### What to produce
Return the listing below in full, with every line exactly as it is.

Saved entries

══════════

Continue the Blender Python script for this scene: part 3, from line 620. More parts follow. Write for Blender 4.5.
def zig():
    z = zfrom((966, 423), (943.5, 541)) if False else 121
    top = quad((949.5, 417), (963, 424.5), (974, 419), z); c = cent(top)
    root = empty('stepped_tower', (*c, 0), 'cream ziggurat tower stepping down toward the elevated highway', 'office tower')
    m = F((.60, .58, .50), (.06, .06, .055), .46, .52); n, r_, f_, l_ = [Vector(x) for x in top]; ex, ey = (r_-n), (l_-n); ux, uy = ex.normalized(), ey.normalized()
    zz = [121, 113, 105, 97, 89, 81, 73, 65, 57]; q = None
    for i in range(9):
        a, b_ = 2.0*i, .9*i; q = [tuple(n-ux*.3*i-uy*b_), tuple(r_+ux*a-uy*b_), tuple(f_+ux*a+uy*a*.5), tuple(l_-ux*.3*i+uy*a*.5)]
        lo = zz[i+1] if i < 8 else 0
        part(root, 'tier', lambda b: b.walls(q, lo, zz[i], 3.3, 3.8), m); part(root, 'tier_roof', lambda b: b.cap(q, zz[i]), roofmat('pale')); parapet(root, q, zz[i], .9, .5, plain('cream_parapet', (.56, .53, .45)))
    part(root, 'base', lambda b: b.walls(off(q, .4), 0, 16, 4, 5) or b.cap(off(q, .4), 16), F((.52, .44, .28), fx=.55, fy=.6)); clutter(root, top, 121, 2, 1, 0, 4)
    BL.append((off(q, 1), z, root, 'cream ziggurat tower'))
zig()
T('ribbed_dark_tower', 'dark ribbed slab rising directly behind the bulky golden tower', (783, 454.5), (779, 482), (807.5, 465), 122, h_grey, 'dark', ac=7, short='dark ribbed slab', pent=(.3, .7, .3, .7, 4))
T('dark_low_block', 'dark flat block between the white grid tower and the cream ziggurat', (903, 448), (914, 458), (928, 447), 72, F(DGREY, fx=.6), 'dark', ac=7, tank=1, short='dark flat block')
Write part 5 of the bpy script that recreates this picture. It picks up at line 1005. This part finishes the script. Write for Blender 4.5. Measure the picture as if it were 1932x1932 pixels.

══════════

### Task response
Continue the Blender Python script for this scene: part 3, from line 620. More parts follow. Write for Blender 4.5.
def zig():
    z = zfrom((966, 423), (943.5, 541)) if False else 121
    top = quad((949.5, 417), (963, 424.5), (974, 419), z); c = cent(top)
    root = empty('stepped_tower', (*c, 0), 'cream ziggurat tower stepping down toward the elevated highway', 'office tower')
    m = F((.60, .58, .50), (.06, .06, .055), .46, .52); n, r_, f_, l_ = [Vector(x) for x in top]; ex, ey = (r_-n), (l_-n); ux, uy = ex.normalized(), ey.normalized()
    zz = [121, 113, 105, 97, 89, 81, 73, 65, 57]; q = None
    for i in range(9):
        a, b_ = 2.0*i, .9*i; q = [tuple(n-ux*.3*i-uy*b_), tuple(r_+ux*a-uy*b_), tuple(f_+ux*a+uy*a*.5), tuple(l_-ux*.3*i+uy*a*.5)]
        lo = zz[i+1] if i < 8 else 0
        part(root, 'tier', lambda b: b.walls(q, lo, zz[i], 3.3, 3.8), m); part(root, 'tier_roof', lambda b: b.cap(q, zz[i]), roofmat('pale')); parapet(root, q, zz[i], .9, .5, plain('cream_parapet', (.56, .53, .45)))
    part(root, 'base', lambda b: b.walls(off(q, .4), 0, 16, 4, 5) or b.cap(off(q, .4), 16), F((.52, .44, .28), fx=.55, fy=.6)); clutter(root, top, 121, 2, 1, 0, 4)
    BL.append((off(q, 1), z, root, 'cream ziggurat tower'))
zig()
T('ribbed_dark_tower', 'dark ribbed slab rising directly behind the bulky golden tower', (783, 454.5), (779, 482), (807.5, 465), 122, h_grey, 'dark', ac=7, short='dark ribbed slab', pent=(.3, .7, .3, .7, 4))
T('dark_low_block', 'dark flat block between the white grid tower and the cream ziggurat', (903, 448), (914, 458), (928, 447), 72, F(DGREY, fx=.6), 'dark', ac=7, tank=1, short='dark flat block')
Write part 5 of the bpy script that recreates this picture. It picks up at line 1005. This part finishes the script. Write for Blender 4.5. Measure the picture as if it were 1932x1932 pixels.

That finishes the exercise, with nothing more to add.